— Extracted information —
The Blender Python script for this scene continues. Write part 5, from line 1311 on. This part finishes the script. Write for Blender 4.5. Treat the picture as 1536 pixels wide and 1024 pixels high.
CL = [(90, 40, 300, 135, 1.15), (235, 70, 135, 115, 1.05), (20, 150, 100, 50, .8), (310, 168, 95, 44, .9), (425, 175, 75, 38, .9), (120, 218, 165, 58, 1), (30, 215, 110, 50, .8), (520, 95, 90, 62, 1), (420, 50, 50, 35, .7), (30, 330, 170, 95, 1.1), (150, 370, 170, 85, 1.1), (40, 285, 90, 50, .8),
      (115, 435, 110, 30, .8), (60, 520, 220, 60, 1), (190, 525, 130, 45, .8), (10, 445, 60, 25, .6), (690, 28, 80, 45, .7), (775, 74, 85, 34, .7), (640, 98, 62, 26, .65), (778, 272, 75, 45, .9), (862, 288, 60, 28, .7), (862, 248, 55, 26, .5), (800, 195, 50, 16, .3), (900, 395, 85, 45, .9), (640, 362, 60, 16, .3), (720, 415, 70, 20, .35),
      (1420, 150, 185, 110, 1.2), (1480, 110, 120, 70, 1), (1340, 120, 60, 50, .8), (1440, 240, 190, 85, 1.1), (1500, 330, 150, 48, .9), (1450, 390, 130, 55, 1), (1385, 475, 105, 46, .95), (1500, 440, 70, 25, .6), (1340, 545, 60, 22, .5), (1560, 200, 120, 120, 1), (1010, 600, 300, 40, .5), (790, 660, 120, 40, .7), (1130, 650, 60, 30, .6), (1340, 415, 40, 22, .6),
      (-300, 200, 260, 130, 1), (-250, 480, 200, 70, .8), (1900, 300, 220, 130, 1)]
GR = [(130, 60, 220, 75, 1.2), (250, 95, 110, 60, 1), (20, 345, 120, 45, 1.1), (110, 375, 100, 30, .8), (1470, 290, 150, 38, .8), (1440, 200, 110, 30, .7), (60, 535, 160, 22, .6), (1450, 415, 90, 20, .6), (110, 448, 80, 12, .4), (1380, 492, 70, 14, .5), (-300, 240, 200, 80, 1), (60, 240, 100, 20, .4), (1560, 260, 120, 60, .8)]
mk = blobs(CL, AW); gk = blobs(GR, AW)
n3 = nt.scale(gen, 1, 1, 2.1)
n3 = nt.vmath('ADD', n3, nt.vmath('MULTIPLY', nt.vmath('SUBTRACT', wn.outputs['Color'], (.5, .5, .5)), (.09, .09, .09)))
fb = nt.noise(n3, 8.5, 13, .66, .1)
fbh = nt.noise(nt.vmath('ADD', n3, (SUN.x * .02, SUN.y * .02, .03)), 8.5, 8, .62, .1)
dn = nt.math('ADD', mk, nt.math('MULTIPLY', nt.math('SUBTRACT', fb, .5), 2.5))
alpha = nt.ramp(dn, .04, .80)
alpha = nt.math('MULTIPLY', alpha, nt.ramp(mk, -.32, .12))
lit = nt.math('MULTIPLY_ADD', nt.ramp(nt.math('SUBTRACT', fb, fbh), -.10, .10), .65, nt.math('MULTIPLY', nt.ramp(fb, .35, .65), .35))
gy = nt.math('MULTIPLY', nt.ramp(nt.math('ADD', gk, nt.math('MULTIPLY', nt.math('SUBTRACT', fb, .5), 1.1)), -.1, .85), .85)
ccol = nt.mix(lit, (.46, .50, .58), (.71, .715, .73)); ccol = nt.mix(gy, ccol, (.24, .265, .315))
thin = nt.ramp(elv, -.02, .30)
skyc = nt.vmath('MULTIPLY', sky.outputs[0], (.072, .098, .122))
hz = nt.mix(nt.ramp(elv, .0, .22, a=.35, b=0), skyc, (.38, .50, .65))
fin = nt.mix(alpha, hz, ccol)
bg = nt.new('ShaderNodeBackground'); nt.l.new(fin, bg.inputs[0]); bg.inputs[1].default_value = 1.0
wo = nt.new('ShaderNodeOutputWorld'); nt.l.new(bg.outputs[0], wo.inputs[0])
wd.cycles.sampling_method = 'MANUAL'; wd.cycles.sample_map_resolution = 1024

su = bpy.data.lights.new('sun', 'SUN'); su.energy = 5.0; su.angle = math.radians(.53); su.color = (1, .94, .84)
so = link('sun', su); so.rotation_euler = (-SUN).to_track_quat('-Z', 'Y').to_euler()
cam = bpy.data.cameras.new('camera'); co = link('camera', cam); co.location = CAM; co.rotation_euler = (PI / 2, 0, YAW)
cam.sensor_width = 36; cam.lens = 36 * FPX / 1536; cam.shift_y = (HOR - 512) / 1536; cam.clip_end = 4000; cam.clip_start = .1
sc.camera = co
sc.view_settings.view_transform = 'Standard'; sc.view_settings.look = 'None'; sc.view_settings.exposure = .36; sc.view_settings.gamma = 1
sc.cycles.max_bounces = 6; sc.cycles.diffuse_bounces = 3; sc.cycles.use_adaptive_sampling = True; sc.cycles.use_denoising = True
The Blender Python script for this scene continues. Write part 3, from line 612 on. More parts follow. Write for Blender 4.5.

— Instructions for the task —
Every entry above should be retyped exactly as shown.

— Solution to the exercise —
The Blender Python script for this scene continues. Write part 5, from line 1311 on. This part finishes the script. Write for Blender 4.5. Treat the picture as 1536 pixels wide and 1024 pixels high.
CL = [(90, 40, 300, 135, 1.15), (235, 70, 135, 115, 1.05), (20, 150, 100, 50, .8), (310, 168, 95, 44, .9), (425, 175, 75, 38, .9), (120, 218, 165, 58, 1), (30, 215, 110, 50, .8), (520, 95, 90, 62, 1), (420, 50, 50, 35, .7), (30, 330, 170, 95, 1.1), (150, 370, 170, 85, 1.1), (40, 285, 90, 50, .8),
      (115, 435, 110, 30, .8), (60, 520, 220, 60, 1), (190, 525, 130, 45, .8), (10, 445, 60, 25, .6), (690, 28, 80, 45, .7), (775, 74, 85, 34, .7), (640, 98, 62, 26, .65), (778, 272, 75, 45, .9), (862, 288, 60, 28, .7), (862, 248, 55, 26, .5), (800, 195, 50, 16, .3), (900, 395, 85, 45, .9), (640, 362, 60, 16, .3), (720, 415, 70, 20, .35),
      (1420, 150, 185, 110, 1.2), (1480, 110, 120, 70, 1), (1340, 120, 60, 50, .8), (1440, 240, 190, 85, 1.1), (1500, 330, 150, 48, .9), (1450, 390, 130, 55, 1), (1385, 475, 105, 46, .95), (1500, 440, 70, 25, .6), (1340, 545, 60, 22, .5), (1560, 200, 120, 120, 1), (1010, 600, 300, 40, .5), (790, 660, 120, 40, .7), (1130, 650, 60, 30, .6), (1340, 415, 40, 22, .6),
      (-300, 200, 260, 130, 1), (-250, 480, 200, 70, .8), (1900, 300, 220, 130, 1)]
GR = [(130, 60, 220, 75, 1.2), (250, 95, 110, 60, 1), (20, 345, 120, 45, 1.1), (110, 375, 100, 30, .8), (1470, 290, 150, 38, .8), (1440, 200, 110, 30, .7), (60, 535, 160, 22, .6), (1450, 415, 90, 20, .6), (110, 448, 80, 12, .4), (1380, 492, 70, 14, .5), (-300, 240, 200, 80, 1), (60, 240, 100, 20, .4), (1560, 260, 120, 60, .8)]
mk = blobs(CL, AW); gk = blobs(GR, AW)
n3 = nt.scale(gen, 1, 1, 2.1)
n3 = nt.vmath('ADD', n3, nt.vmath('MULTIPLY', nt.vmath('SUBTRACT', wn.outputs['Color'], (.5, .5, .5)), (.09, .09, .09)))
fb = nt.noise(n3, 8.5, 13, .66, .1)
fbh = nt.noise(nt.vmath('ADD', n3, (SUN.x * .02, SUN.y * .02, .03)), 8.5, 8, .62, .1)
dn = nt.math('ADD', mk, nt.math('MULTIPLY', nt.math('SUBTRACT', fb, .5), 2.5))
alpha = nt.ramp(dn, .04, .80)
alpha = nt.math('MULTIPLY', alpha, nt.ramp(mk, -.32, .12))
lit = nt.math('MULTIPLY_ADD', nt.ramp(nt.math('SUBTRACT', fb, fbh), -.10, .10), .65, nt.math('MULTIPLY', nt.ramp(fb, .35, .65), .35))
gy = nt.math('MULTIPLY', nt.ramp(nt.math('ADD', gk, nt.math('MULTIPLY', nt.math('SUBTRACT', fb, .5), 1.1)), -.1, .85), .85)
ccol = nt.mix(lit, (.46, .50, .58), (.71, .715, .73)); ccol = nt.mix(gy, ccol, (.24, .265, .315))
thin = nt.ramp(elv, -.02, .30)
skyc = nt.vmath('MULTIPLY', sky.outputs[0], (.072, .098, .122))
hz = nt.mix(nt.ramp(elv, .0, .22, a=.35, b=0), skyc, (.38, .50, .65))
fin = nt.mix(alpha, hz, ccol)
bg = nt.new('ShaderNodeBackground'); nt.l.new(fin, bg.inputs[0]); bg.inputs[1].default_value = 1.0
wo = nt.new('ShaderNodeOutputWorld'); nt.l.new(bg.outputs[0], wo.inputs[0])
wd.cycles.sampling_method = 'MANUAL'; wd.cycles.sample_map_resolution = 1024

su = bpy.data.lights.new('sun', 'SUN'); su.energy = 5.0; su.angle = math.radians(.53); su.color = (1, .94, .84)
so = link('sun', su); so.rotation_euler = (-SUN).to_track_quat('-Z', 'Y').to_euler()
cam = bpy.data.cameras.new('camera'); co = link('camera', cam); co.location = CAM; co.rotation_euler = (PI / 2, 0, YAW)
cam.sensor_width = 36; cam.lens = 36 * FPX / 1536; cam.shift_y = (HOR - 512) / 1536; cam.clip_end = 4000; cam.clip_start = .1
sc.camera = co
sc.view_settings.view_transform = 'Standard'; sc.view_settings.look = 'None'; sc.view_settings.exposure = .36; sc.view_settings.gamma = 1
sc.cycles.max_bounces = 6; sc.cycles.diffuse_bounces = 3; sc.cycles.use_adaptive_sampling = True; sc.cycles.use_denoising = True
The Blender Python script for this scene continues. Write part 3, from line 612 on. More parts follow. Write for Blender 4.5.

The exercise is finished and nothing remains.